Nüfusunun büyük bölümü, bugün İsrail sınırları içinde kalan şehir ve köylerden zorla göç ettirilmiş mülteciler ya da onların çocuklarından oluşan Gazze Şeridi’nde, Büyük Ömer Camii, Gazze halkını kendi kültürel mirasına ve Ortadoğu’nun zengin mimari tarihine bağlayan temel unsurlardan biriydi.

Halk arasında anlatılan geleneksel hikâyelere göre Samson’un onu esir alanların üzerine tapınağı yıktığı yer olduğu söylenen bu alan, İslam’ın 7. yüzyılda Halife Ömer bin Hattab döneminde Akdeniz’e ulaşmasından önce bir Bizans kilisesine de ev sahipliği yapıyordu. Bölge İslam hâkimiyetine girdikten sonra yapı camiye dönüştürüldü.

Sonraki yüzyıllar boyunca yapı; Memlükler, Haçlılar ve Osmanlılar tarafından pek çok kez yeniden şekillendirildi ve Orta Çağ’da bölgenin mimari harikalarından biri olarak ün kazandı.

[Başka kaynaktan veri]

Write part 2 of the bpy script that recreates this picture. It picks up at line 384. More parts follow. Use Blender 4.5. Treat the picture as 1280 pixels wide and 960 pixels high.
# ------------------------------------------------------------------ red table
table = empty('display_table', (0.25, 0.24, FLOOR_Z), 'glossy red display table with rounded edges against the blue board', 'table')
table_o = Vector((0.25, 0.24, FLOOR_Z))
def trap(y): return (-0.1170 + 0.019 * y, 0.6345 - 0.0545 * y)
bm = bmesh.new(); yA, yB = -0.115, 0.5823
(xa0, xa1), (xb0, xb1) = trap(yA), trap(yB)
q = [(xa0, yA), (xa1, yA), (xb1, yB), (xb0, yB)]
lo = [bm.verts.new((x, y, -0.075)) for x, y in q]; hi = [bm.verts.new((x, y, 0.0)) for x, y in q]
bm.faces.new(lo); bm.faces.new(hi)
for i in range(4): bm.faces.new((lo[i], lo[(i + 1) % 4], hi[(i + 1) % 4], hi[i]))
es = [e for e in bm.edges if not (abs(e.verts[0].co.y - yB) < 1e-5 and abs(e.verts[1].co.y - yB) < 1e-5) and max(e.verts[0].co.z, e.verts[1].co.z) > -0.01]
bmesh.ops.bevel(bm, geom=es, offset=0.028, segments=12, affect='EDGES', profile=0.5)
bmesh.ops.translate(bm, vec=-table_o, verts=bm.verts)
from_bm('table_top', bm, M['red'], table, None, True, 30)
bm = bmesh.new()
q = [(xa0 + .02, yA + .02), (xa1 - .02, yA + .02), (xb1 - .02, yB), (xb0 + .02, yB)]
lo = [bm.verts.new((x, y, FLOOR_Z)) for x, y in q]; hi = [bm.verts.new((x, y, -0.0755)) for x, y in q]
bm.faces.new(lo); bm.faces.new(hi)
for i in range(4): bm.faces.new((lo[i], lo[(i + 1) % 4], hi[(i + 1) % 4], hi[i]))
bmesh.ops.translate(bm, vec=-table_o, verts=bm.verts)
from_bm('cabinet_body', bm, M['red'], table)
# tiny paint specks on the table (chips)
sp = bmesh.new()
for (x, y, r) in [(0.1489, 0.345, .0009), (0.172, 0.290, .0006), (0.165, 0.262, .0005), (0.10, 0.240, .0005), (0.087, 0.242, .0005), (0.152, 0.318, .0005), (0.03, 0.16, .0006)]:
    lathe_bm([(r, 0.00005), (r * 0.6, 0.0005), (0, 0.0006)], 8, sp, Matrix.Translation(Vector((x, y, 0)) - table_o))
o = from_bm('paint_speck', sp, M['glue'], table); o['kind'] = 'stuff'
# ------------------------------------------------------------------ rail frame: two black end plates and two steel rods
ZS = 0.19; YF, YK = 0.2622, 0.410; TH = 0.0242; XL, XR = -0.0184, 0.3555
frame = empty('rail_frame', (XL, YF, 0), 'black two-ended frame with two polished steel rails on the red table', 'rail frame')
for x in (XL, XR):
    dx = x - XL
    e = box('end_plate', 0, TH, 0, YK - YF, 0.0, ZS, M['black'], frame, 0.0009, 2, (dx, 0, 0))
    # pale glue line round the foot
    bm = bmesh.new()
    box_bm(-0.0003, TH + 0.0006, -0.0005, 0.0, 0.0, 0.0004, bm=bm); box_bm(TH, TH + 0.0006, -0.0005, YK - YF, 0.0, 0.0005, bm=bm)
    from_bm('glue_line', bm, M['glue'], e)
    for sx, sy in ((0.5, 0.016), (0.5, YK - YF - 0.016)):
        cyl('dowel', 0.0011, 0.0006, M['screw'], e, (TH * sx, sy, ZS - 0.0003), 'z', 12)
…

Caminin minaresi, Gazze siluetinin en belirgin unsurlarından biriydi. Cemaat, kubbeli tavanlar altında ve cilalı taşlarla döşeli avlularda ibadet eder; namazın ardından caminin görkemli cephesinin önünden geçerek kapılarından dışarı çıkar ve eski kentin çevresindeki çarşı sokaklarına doğru akardı.

frgt
Gazze şehrinde savaş sırasında hasar gören tarihi Paşa Sarayı'nda restorasyon çalışmaları yürüten işçiler, 11 Kasım 2025 (Reuters)

Yakındaki Kayseriyye Çarşısı, dükkânlarıyla ünlüydü; esnafı ve komşuları, âşıkların düğün takılarından kıskanç kayınvalidelerin hikâyelerine uzanan unutulmaz öyküler anlatırdı. Bugün bunlardan geriye neredeyse hiçbir iz kalmadı.

Ağır hasar gören bir diğer yapı da 13. yüzyıla uzanan tarihi Paşa Sarayı oldu. Bir müzeye ev sahipliği yapan yapının sergilediği eserler artık kayıp.

Dehdar, kültür ve miras söz konusu olduğunda bunun yalnızca eski bir bina ya da tarihi taşlardan ibaret olmadığını vurgulayarak, “Her taş bir hikâye anlatır” dedi.

Filistin’in Batı Şeria merkezli Turizm ve Eski Eserler Bakanlığı Müsteşarı Cihad Yasin ise Filistinli yetkililer ve Birleşmiş Milletler Eğitim, Bilim ve Kültür Örgütü’nün (UNESCO) tarihi alanların restorasyonu için üç aşamalı bir plan hazırladığını, ilk maliyetin 133 milyon dolar olarak öngörüldüğünü belirtti.

Yasin, önceliğin çökme riski taşıyan yapıların hızlı müdahaleyle desteklenmesi olduğunu söyledi. Ancak beyaz çimento ve alçı sıkıntısı yaşandığını, Gazze’deki kaynakların sınırlı olduğunu ve restorasyon malzemelerinin fiyatlarının ciddi şekilde arttığını ifade etti.

sdfgt
Gazze Şeridi'nin güneyindeki Han Yunus'ta İsrail hava saldırıları sırasında hasar gören, kısmen yıkılmış Berkuk Kalesi, 16 Kasım 2025 (Reuters)

Gazze Şeridi’nde kültürel mirasın yıkımı, evlerini ve geçim kaynaklarını kaybetmiş yaslı aileler arasında bile ayrı bir acı yaratmaya devam ediyor.

Münzir Ebu Asi, küçük kızı Kenzi’nin Büyük Ömer Camii’nin vurulduğunu duyunca hissettiği derin üzüntü nedeniyle onu teselli etmek zorunda kaldığını söyledi.

Ebu Asi, “Küçük kızım Kenzi çok üzüldü. Camiye saldırı haberini duyduğumuzda biz de şaşırdık; neden böyle bir şey yapıldı?” dedi.

Sözlerini sürdüren Ebu Asi, Paşa Sarayı’nın da bombalanmasının ardından artık kesin bir kanaate vardıklarını belirterek, “Bu işgalin, Filistin kimliğini yok etmek, her türlü Filistin eserini silmek istediği artık bizim için kesinleşti” ifadesini kullandı.